Work instructions
Count the lines below that contain "scene". Give only the number.
----- Supplied material -----
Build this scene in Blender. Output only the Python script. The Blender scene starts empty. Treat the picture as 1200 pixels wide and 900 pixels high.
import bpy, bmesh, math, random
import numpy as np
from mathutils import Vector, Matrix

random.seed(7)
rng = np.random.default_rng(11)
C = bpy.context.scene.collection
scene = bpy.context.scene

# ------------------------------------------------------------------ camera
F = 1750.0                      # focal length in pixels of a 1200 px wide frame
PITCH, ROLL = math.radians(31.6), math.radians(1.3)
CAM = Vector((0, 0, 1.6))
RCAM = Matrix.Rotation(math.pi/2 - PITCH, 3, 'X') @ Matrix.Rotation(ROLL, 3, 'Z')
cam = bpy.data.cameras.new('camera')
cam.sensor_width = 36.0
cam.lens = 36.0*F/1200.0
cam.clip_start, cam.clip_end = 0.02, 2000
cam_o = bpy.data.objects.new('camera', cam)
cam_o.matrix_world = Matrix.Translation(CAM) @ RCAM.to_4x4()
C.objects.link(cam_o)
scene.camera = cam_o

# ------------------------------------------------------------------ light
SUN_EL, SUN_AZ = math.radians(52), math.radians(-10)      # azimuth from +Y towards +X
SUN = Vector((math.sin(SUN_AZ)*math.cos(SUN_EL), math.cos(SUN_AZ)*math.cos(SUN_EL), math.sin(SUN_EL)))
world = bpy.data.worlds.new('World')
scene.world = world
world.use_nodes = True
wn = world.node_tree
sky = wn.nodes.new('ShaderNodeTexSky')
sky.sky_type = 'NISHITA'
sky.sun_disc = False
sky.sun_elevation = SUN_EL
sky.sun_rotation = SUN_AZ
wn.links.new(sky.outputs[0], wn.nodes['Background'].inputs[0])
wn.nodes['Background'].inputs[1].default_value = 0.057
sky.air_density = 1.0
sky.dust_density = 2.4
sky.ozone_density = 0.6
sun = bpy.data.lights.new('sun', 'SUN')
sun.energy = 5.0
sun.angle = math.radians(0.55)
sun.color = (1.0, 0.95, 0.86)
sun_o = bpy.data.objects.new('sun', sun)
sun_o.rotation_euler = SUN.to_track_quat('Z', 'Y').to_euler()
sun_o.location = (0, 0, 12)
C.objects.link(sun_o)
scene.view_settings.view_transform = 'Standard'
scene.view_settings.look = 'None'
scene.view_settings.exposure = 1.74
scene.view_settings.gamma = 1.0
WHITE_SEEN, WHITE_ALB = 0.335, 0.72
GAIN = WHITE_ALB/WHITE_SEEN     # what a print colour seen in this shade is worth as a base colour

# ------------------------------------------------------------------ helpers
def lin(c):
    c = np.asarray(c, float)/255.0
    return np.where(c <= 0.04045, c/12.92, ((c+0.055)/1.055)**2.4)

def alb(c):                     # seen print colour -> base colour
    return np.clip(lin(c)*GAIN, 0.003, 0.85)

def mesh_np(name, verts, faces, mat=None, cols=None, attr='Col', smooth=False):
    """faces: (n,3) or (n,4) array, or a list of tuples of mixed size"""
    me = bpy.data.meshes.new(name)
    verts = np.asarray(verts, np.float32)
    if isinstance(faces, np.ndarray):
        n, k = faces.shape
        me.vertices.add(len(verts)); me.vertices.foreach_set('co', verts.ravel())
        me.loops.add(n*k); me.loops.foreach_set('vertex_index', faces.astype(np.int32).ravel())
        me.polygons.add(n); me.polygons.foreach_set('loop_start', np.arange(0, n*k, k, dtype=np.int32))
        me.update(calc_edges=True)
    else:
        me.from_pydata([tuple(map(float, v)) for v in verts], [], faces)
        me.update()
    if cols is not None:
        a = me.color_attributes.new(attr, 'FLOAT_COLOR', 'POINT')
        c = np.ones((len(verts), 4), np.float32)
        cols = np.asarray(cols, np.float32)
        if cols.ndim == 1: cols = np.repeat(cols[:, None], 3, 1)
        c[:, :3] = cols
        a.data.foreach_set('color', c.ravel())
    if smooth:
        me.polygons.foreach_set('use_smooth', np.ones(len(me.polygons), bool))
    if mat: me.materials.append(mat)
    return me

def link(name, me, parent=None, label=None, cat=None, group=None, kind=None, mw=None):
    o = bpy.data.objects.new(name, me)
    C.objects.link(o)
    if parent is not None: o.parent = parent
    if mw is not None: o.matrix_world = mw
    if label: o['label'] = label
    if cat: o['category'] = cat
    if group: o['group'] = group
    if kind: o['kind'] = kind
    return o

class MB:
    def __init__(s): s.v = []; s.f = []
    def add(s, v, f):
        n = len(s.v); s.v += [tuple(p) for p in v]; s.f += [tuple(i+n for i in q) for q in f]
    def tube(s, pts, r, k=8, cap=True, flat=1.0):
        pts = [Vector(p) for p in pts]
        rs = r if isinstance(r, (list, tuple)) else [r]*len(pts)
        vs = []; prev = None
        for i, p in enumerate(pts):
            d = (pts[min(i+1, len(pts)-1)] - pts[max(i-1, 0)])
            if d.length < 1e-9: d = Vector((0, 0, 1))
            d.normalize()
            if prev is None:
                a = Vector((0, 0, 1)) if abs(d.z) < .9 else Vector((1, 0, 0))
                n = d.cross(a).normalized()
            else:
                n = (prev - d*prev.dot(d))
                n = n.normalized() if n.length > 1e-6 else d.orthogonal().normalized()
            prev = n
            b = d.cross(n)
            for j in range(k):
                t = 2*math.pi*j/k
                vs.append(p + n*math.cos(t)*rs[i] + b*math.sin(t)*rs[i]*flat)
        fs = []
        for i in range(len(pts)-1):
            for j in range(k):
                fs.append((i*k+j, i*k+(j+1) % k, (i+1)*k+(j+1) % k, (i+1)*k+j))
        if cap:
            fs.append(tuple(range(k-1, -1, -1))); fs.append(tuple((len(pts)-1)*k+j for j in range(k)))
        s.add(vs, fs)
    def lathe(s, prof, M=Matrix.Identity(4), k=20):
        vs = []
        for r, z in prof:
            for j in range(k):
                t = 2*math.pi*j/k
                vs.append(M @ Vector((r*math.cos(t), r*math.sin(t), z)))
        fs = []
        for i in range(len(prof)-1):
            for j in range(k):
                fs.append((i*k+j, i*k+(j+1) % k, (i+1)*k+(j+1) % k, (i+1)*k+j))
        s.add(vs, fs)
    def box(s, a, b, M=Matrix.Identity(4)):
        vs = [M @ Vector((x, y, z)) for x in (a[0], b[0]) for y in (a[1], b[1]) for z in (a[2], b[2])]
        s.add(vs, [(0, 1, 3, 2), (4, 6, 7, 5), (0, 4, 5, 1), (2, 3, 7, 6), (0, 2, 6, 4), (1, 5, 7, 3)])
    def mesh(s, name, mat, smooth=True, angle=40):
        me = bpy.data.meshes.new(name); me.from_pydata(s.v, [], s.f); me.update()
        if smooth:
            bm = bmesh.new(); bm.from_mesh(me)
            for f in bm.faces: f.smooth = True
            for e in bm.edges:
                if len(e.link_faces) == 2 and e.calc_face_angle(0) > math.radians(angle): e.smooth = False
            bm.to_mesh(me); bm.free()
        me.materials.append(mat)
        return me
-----
Result for this task
9